È una storia di acqua, quella che ha accarezzato la parabola – esistenziale prima ancora che professionale – di Rombo di Tuono.
L’acqua dolce, “spessa”, in cui si riflettono le montagne, ornata di paesini ordinati e soffiata da un’aria frizzante. E l’acqua salata, limpida, calda, colorata, che sospende una terra lasciandone immaginare altre lontane.
L’acqua del lago Maggiore e l’acqua del mare che circonda la Sardegna: è ammirando con le ciglia strette entrambe che Gigi Riva è cresciuto, ha spiccato il volo, ha deciso di andare, rimanere, tornare. È a questi elementi, uguali e diversi, che ha giurato fedeltà eterna, senza mai venire meno a patti dell’anima che sono diventati patti della mente.
In questi giorni di cordoglio dalle medesime risale un’immagine mitica identica, sebbene siano separate da centinaia di chilometri e da differenze culturali incolmabili. Entrambe restituiscono lo stesso uomo: vero, fiero, d’un pezzo unico, granitico. Burbero ma di cuore.
Grazie a Riva, prima in vita, ora in morte, la nostra terra è diventata “capitale”, così come lo sono le voci che da essa si levano forti, perché più di altri e solo al pari di quelle isolane hanno la dignità per raccontare davvero il campione. Un campione prima di tutto nostro.
Ce n’è di ogni: piccoli pezzi che vanno a completare un puzzle ammirato in tutta Italia e poi nel mondo.
Ci sono gli anziani di Leggiuno, che oggi fanno finta di non sentire quando i cronisti provano a indagare sulla vita privata del “furzelina” – forchettina, un nomignolo datogli in gioventù per una magrezza che non faceva presagire la successiva esplosione del Tuono – quasi avessero da conservare e portare avanti la sacra riservatezza del personaggio: niente amori, niente gossip, ma aneddoti sì. Che vanno dalla spiaggia di Reno ai giri in vespa nelle notti d’estate, lungo le strade rivierasche tutte curve alla ricerca dei tornei estivi in cui esibirsi, o dalle immagini di un’infanzia umile, paesana e in salita a una traversa del campetto in terra di Caravate che, a distanza di 65 anni, ancora trema per il sinistro del bomber.
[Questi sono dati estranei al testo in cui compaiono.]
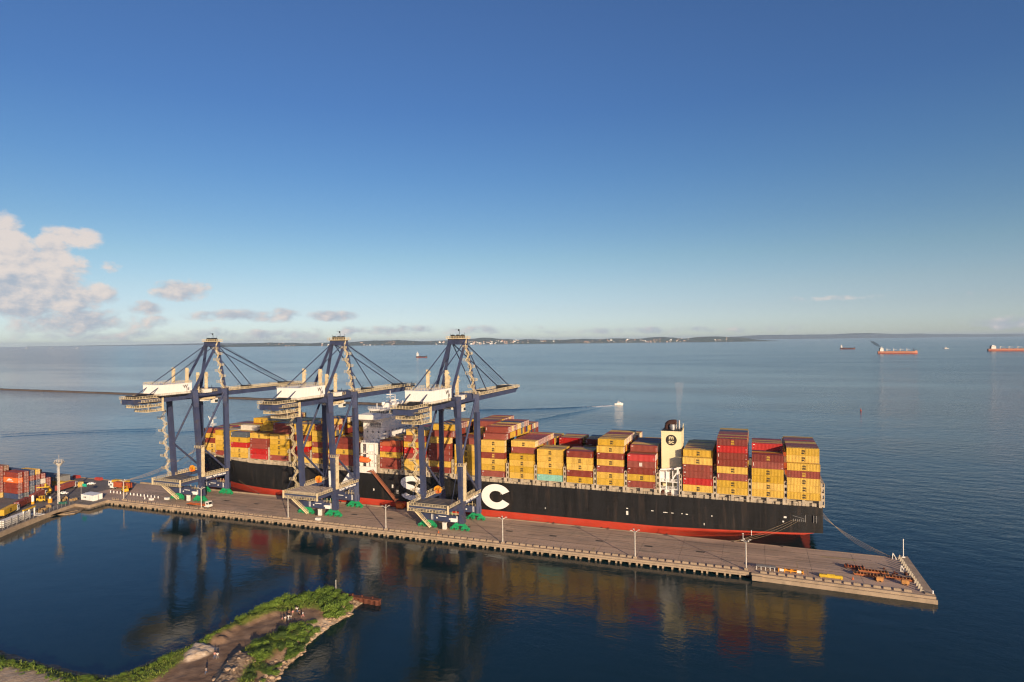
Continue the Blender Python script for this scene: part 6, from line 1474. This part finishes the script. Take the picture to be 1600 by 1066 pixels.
def bulker(x, y, rz, L, B, D, hm_, l_, cranes=5, name='cargo_ship'):
    t = empty(name, (x, y, SEA), rz); tag(t, l_, 'ship', None)
    h = MB(); hull_prof(L, B, D, h, .12, -3, 0); h.build('hull', hm_, t)
    a = MB(); hx = -L/2+L*.10; a.box(hx-L*.045,hx+L*.045,-B*.42,B*.42,D,D+13); a.box(hx-L*.035,hx+L*.04,-B*.52,B*.52,D+13,D+15.5); a.box(hx-L*.03,hx+L*.02,-B*.3,B*.3,D+15.5,D+18); s = a.build('deckhouse', SHIPW, t)
    a = MB(); a.box(hx+L*.04,hx+L*.0405+.2,-B*.4,B*.4,D+13.6,D+14.8); a.build('window_band', GLASS, s)
    a = MB(); a.box(hx-L*.06,hx-L*.045,-B*.14,B*.14,D,D+16); a.build('funnel', FAR_DARK, t)
    a = MB(); a.bar((hx,0,D+18),(hx,0,D+25),.6); a.bar((hx,-2,D+22),(hx,2,D+22),.4); a.build('mast', SHIPW, t)
    for i in range(cranes):
        cx = -L/2+L*(.24+.66*i/max(1,cranes-1)); a = MB(); a.bar((cx,0,D),(cx,0,D+11),2.6); a.box(cx-1.8,cx+1.8,-1.8,1.8,D+8.5,D+12); a.bar((cx,0,D+11),(cx+L*.09,0,D+7.5),.9); a.build('deck_crane', OFFWHITE if i < cranes-1 else FAR_DARK, t)
    for i in range(max(1,cranes)):
        cx = -L/2+L*(.3+.58*i/max(1,cranes)); a = MB(); a.box(cx-L*.045,cx+L*.045,-B*.32,B*.32,D*.98,D+1.6); a.build('hatch_cover', FARD, t)
    a = MB(); a.prism([(L*.43,-B*.3),(L*.49,0),(L*.43,B*.3)], D, D+3.4); a.build('forecastle', hm_[0], t)
    return t
bulker(645, 3476, -.06, 165, 27, 11, [FAR_TAN, FAR_RED, FARD], 'orange-hulled cargo ship trailing dark smoke, with four pale deck cranes')
bulker(1268, 3990, -.04, 225, 31, 12, [FAR_TAN, FAR_RED, FARD], 'orange-hulled cargo ship cut by the edge of the view, white house at its stern')
bulker(583, 4690, -.2, 88, 17, 9, [FAR_DARK, FAR_RED, FAR_RED], 'dark coaster with red bow, leftmost of the ships off the far shore at right', cranes=0)
bulker(-1582, 2817, -.02, 62, 13, 6, [FAR_DARK, FAR_RED, FARD], 'small dark-hulled ship with white stern house between the middle and stern cranes', cranes=0)
def small_boat(x, y, rz, L, l_, z=0):
    t = empty('motor_boat', (x, y, SEA), rz); tag(t, l_, 'boat', None); B = L*.3
    h = MB(); hull_prof(L, B, L*.14, h, .35, -.4, 0); h.build('hull', [WHITE, WHITE, OFFWHITE], t)
    a = MB(); a.prism([(-L*.2,-B*.34),(L*.18,-B*.34),(L*.26,0),(L*.18,B*.34),(-L*.2,B*.34)], L*.13, L*.27); a.box(-L*.14,L*.1,-B*.3,B*.3,L*.27,L*.36); cb = a.build('cabin', WHITE, t)
    a = MB(); a.box(-L*.18,L*.15,-B*.35,B*.35,L*.19,L*.235); a.box(-L*.12,L*.105,-B*.31,B*.31,L*.29,L*.33); a.build('window', GLASS, cb)
    a = MB(); a.bar((-L*.02,0,L*.36),(-L*.02,0,L*.55),L*.012); a.rail([(L*.2,-B*.35,L*.14),(L*.45,0,L*.15),(L*.2,B*.35,L*.14)], L*.07, 1.2, .08); a.build('rail', OFFWHITE, t)
    return t
boat = small_boat(-163.5, 805.6, .25, 11, 'white motor boat leaving a long wake beyond the ship')
small_boat(1133, 4673, 2.9, 30, 'tiny white vessel between the two orange cargo ships')
b0 = at(559, 555, SEA); small_boat(b0.x, b0.y, 2, 12, 'tiny white boat just right of the middle crane top')
for u, v, l_ in ((42,544.0,'speck of a ship on the horizon, farthest from the cranes'),(81,544.0,'speck of a ship on the horizon below the low clouds'),(121,544.8,'small pale ship on the horizon, nearest of three specks')):
    p = at(u, v, SEA); d_ = Vector((p.x, p.y)); s_ = d_.length
    d_ = d_.normalized()*min(s_, 17000); small_boat(d_.x, d_.y, 2.1, 62, l_)
p = at(1345, 642, SEA); a = MB(); a.tube((0,0,-.3),(0,0,.5),1.0,12); a.tube((0,0,.5),(0,0,3),.5,8,r2=.15); tag(a.build('buoy', FAR_RED, None, (p.x,p.y,SEA)), 'small red channel buoy alone in the open bay', 'buoy')
# the wake: two long arms of low waves and broken foam behind the boat
wk = MB(); bdir = Vector((math.cos(.25), math.sin(.25), 0)); o0 = Vector((-163.5, 805.6, 0))
def arm(pts, w0, w1, h0, h1, seg=60):
    P_ = [at(u, v, SEA) for u, v in pts]; Q = []
    for a, b in zip(P_[:-1], P_[1:]):
        for i in range(seg//(len(P_)-1)): Q.append(a.lerp(b, i*(len(P_)-1)/seg))
    Q.append(P_[-1]); vs = []; n = len(Q)
    for i, q in enumerate(Q):
        t = i/(n-1); d = (Q[min(i+1,n-1)]-Q[max(i-1,0)]).normalized(); nn = Vector((-d.y,d.x,0)); w_ = w0+(w1-w0)*t; h = (h0+(h1-h0)*t)*(1 if 0 < i < n-1 else 0); j = rnd.uniform(-.5,.5)
        vs += [q-nn*w_+Vector((0,0,-.05)), q+nn*j*.3+Vector((0,0,h)), q+nn*w_*1.0+Vector((0,0,-.05))]
    wk.add(vs, [(i*3+k, (i+1)*3+k, (i+1)*3+k+1, i*3+k+1) for i in range(n-1) for k in range(2)])
arm([(958,633.2),(905,636.2),(860,638.4),(800,639.8),(745,640.6)], 1.2, 3.2, .30, .55)
arm([(955,633.6),(900,637.6),(850,640.0),(790,642.0)], .8, 2.0, .14, .24)
arm([(940,636.6),(915,642.0),(880,648.5),(835,656.6)], 1.2, 2.4, .22, .45)
arm([(930,639.5),(900,644.0),(868,649.0)], 1.0, 1.8, .15, .25)
wv_ = tag(wk.build('boat_wake', WATER, smooth=True), 'low spreading waves left by the motor boat', 'wake', kind='stuff')
fm = MB(); o0 = at(957, 634.0, SEA)
for i in range(130):
    t = abs(r5.gauss(0,.42)); p = at(957-46*t, 634.0+2.2*t, SEA); s2 = r5.uniform(.4,1.2)*(1-.4*min(1,t)); ox, oy = r5.gauss(0,1.1), r5.gauss(0,1.0)
    fm.add([(p.x+ox-s2,p.y+oy,SEA),(p.x+ox,p.y+oy-s2*.6,SEA),(p.x+ox+s2,p.y+oy,SEA),(p.x+ox,p.y+oy+s2*.6,SEA),(p.x+ox,p.y+oy,SEA+.28)], [(0,1,4),(1,2,4),(2,3,4),(3,0,4)])
tag(fm.build('foam', mat('foam_white',(.75,.76,.76),.7)), 'white foam churned up behind the motor boat', 'foam', kind='stuff')
wk = MB()
arm([(0,683),(60,679.5),(120,676.5),(180,674.5),(245,673.5)], 2.2, 2.2, .3, .3); arm([(0,674),(60,676),(130,673.5),(240,671)], 1.6, 1.6, .18, .18); arm([(0,679),(90,674.8),(180,671.5),(245,669.5)], 1.6, 1.6, .2, .2); arm([(262,676),(300,674),(330,673)], 2.0, 2.0, .25, .25)
tag(wk.build('old_wake', WATER, smooth=True), 'faint old wake lying across the bay left of the ship', 'wake', kind='stuff')

# ------------------------------------------------------------------ smoke and haze
def smoke(name, pts, radii, dens, colr, l_):
    a = MB(); n = 12; vs = []
    for (p, r) in zip(pts, radii):
        for j in range(n): an = 2*PI*j/n; vs.append((p[0]+r*math.cos(an), p[1]+r*math.sin(an), p[2]))
    k = len(pts); a.add(vs, [(i*n+j, i*n+(j+1) % n, (i+1)*n+(j+1) % n, (i+1)*n+j) for i in range(k-1) for j in range(n)]+[tuple(range(n-1,-1,-1)), tuple(range((k-1)*n, k*n))])
    mm = bpy.data.materials.new(name); mm.use_nodes = True; t = mm.node_tree; t.nodes.remove(t.nodes['Principled BSDF'])
    pv = t.nodes.new('ShaderNodeVolumePrincipled'); pv.inputs['Color'].default_value = colr+(1,); g = t.nodes.new('ShaderNodeNewGeometry'); nz = t.nodes.new('ShaderNodeTexNoise'); nz.inputs['Scale'].default_value = 4/ max(radii); nz.inputs['Detail'].default_value = 3
    t.links.new(g.outputs['Position'], nz.inputs['Vector']); r = t.nodes.new('ShaderNodeMapRange'); r.inputs[1].default_value = .38; r.inputs[2].default_value = .68; r.inputs[3].default_value = 0; r.inputs[4].default_value = dens; t.links.new(nz.outputs[0], r.inputs[0]); t.links.new(r.outputs[0], pv.inputs['Density'])
    t.links.new(pv.outputs[0], t.nodes['Material Output'].inputs['Volume'])
    return tag(a.build(name, mm, smooth=True), l_, 'smoke', kind='stuff')
sx, sy_ = -31.3, SY-HB+6.5+6.5
smoke('smoke', [(sx,sy_,50.3),(sx+.2,sy_,53),(sx-.1,sy_,57),(sx+.3,sy_,62),(sx+.1,sy_+.6,67)], [.5,.8,1.2,1.7,2.2], .19, (.93,.93,.95), 'thin pale smoke rising from the funnel')

def far_pt(u, v, dist_=3480):
    d = FW + RT*((u-800)/FPX) - UP*((v-533)/FPX); return CAM+d*(dist_/d.y)
smoke('smoke', [tuple(far_pt(1376.5,543.2)),tuple(far_pt(1372,540.5)),tuple(far_pt(1367,537)),tuple(far_pt(1362,533.2))], [4,9,12,9], .10, (.05,.05,.05), 'dark smoke drifting back from the orange cargo ship')
hz_ = MB(); hz_.box(-36000, 36000, -36000, 36000, -6, 160)
hm2 = bpy.data.materials.new('haze'); hm2.use_nodes = True; t = hm2.node_tree; t.nodes.remove(t.nodes['Principled BSDF']); pv = t.nodes.new('ShaderNodeVolumePrincipled'); pv.inputs['Color'].default_value = (.58,.77,1.0,1); pv.inputs['Density'].default_value = 3.1e-5; pv.inputs['Anisotropy'].default_value = .0
t.links.new(pv.outputs[0], t.nodes['Material Output'].inputs['Volume'])
tag(hz_.build('haze', hm2), 'pale morning haze over the bay', 'haze', kind='stuff')
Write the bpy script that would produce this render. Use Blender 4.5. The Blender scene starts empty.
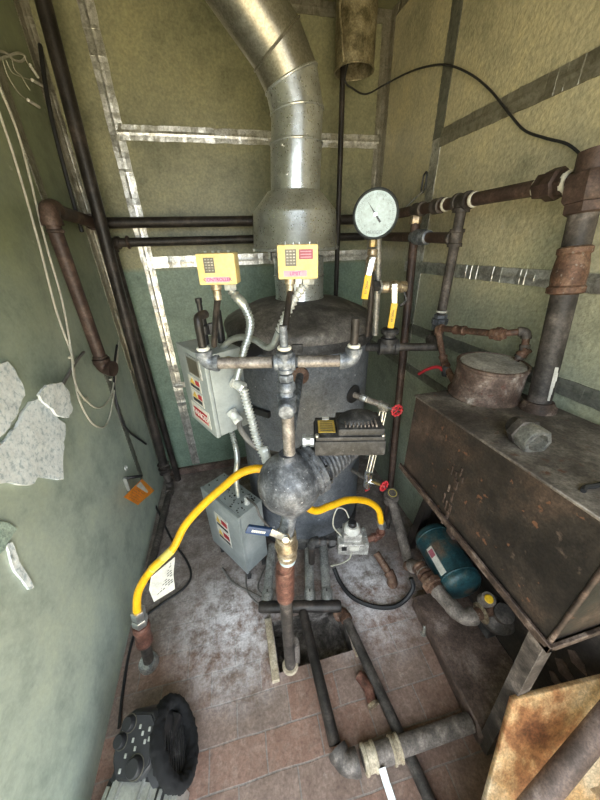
import bpy, bmesh, math, random
from mathutils import Vector, Matrix, noise
random.seed(7)
V = Vector
scn = bpy.context.scene
COL = scn.collection

# ------------------------------------------------------------------ camera frame
F = 300.0
H = 1.65
vv = V((15, 560, 300)).normalized()
dd = V((-80, -151, 300)); dd = (dd - vv * dd.dot(vv)).normalized()
rr = vv.cross(dd)
M3 = Matrix((rr, dd, -vv))           # camera (right, down, forward) -> world
EYE = V((0, 0, H))

def P(px, py, X=None, Y=None, Z=None):
    """the world point seen at a picture position, on a plane at a known X, Y or Z"""
    q = M3 @ V((px - 300, py - 400, F))
    if X is not None: t = X / q.x
    elif Y is not None: t = Y / q.y
    else: t = (Z - H) / q.z
    return EYE + q * t

def PV(px, py, at):
    """point on the vertical line through `at` at picture height py (x ignored)"""
    best = None
    lo, hi = -1.0, 3.0
    for _ in range(60):
        mid = (lo + hi) / 2
        q = M3.transposed() @ (V((at.x, at.y, mid)) - EYE)
        y = 400 + F * q.y / q.z
        if y > py: lo = mid
        else: hi = mid
    return V((at.x, at.y, lo))

def depth(p): return (M3.transposed() @ (V(p) - EYE)).z
def rad(w, p): return w / 2 * depth(p) / F

# ------------------------------------------------------------------ materials
MATS = {}
def nt(name):
    m = bpy.data.materials.new(name); m.use_nodes = True
    t = m.node_tree; b = t.nodes['Principled BSDF']
    MATS[name] = m
    return m, t, b
def ramp(t, fac, stops):
    r = t.nodes.new('ShaderNodeValToRGB')
    e = r.color_ramp.elements
    while len(e) < len(stops): e.new(.5)
    for i, (p, c) in enumerate(stops):
        e[i].position = p; e[i].color = (*c, 1) if len(c) == 3 else c
    t.links.new(fac, r.inputs[0]); return r.outputs[0]
def noi(t, vec, scale, detail=6, rough=.6, dist=0.0):
    n = t.nodes.new('ShaderNodeTexNoise')
    n.inputs['Scale'].default_value = scale; n.inputs['Detail'].default_value = detail
    n.inputs['Roughness'].default_value = rough; n.inputs['Distortion'].default_value = dist
    t.links.new(vec, n.inputs['Vector']); return n.outputs['Fac']
def mixc(t, fac, a, b, mode='MIX'):
    m = t.nodes.new('ShaderNodeMix'); m.data_type = 'RGBA'; m.blend_type = mode
    for s, v in ((m.inputs[0], fac), (m.inputs[6], a), (m.inputs[7], b)):
        if isinstance(v, (int, float)): s.default_value = v
        elif isinstance(v, tuple): s.default_value = (*v, 1)
        else: t.links.new(v, s)
    return m.outputs[2]
def mathn(t, op, a, b=0.0, clamp=False):
    m = t.nodes.new('ShaderNodeMath'); m.operation = op; m.use_clamp = clamp
    for s, v in ((m.inputs[0], a), (m.inputs[1], b)):
        if isinstance(v, (int, float)): s.default_value = v
        else: t.links.new(v, s)
    return m.outputs[0]
def bump(t, b, h, strength, dist=.002):
    n = t.nodes.new('ShaderNodeBump'); n.inputs['Strength'].default_value = strength
    n.inputs['Distance'].default_value = dist
    t.links.new(h, n.inputs['Height']); t.links.new(n.outputs[0], b.inputs['Normal'])
def coords(t):
    g = t.nodes.new('ShaderNodeNewGeometry'); return g.outputs['Position']

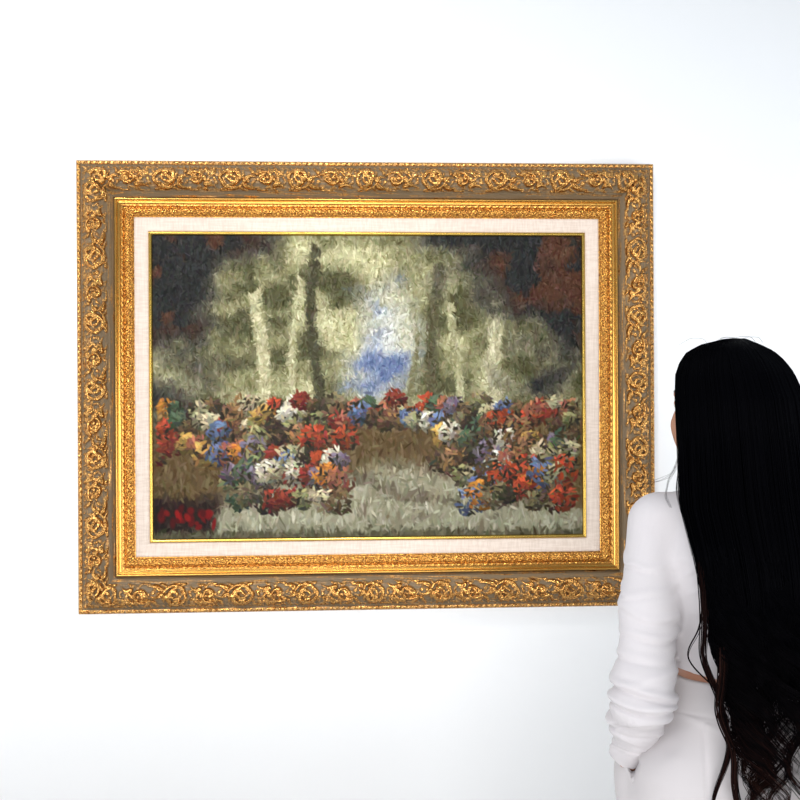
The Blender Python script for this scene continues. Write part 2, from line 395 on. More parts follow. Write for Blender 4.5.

Il sinistro, già, piede prediletto. E allora ecco chi fa a gara a dire “io c’ero” quando Riva segnò di destro, nella porta del Franco Ossola ombreggiata dal Sacro Monte: 1-0, Varese condannato alla Serie B. Rombo di Tuono dichiarò: «Prima di tirare ho guardato la madonna del Sacro Monte…».
Luigi fu Gigi è un cimelio da custodire anche per gli abili cronisti di queste lande, in un misto tra imprese giornalistiche più o meno andate in porto e memorie da appassionati e tifosi (dietro a un giornalista, a volte lo si dimentica, c’è sempre un uomo). E così è allora gustoso rileggersi gli appunti del “Direttore” Max Lodi, quando narra di quell’intervista declinata con un sorriso («stretto») al Palace o di quell’ambasciata fatta alla casa di Leggiuno in un pomeriggio di luglio del 1970, insieme al fotografo di Prealpina Mario Broggini, per consegnare una gigantografia, conclusasi – dopo un po’ di attesa e il rischio di essere spediti al mittente senza passare dal via – con una pacca sulle spalle e un «dài, vi voglio bene».
Gigi, per noi, è lo spettacolo teatrale di un regista sognante. È «mi ha detto che sono un bravo ragazzo e non lo scorderò mai». È «quando ci siamo incontrati in Sardegna abbiamo parlato tutto il tempo il dialetto varesino». È l’architetto varesino che decise di farsi pagare dal Cagliari Calcio per una consulenza non con i soldi, ma con una maglia numero 11. È quella frase: «Quando atterro a Malpensa, sento l’aria di casa».
Burbero? Per nulla: semplicemente uomo di lago, uomo di questa terra.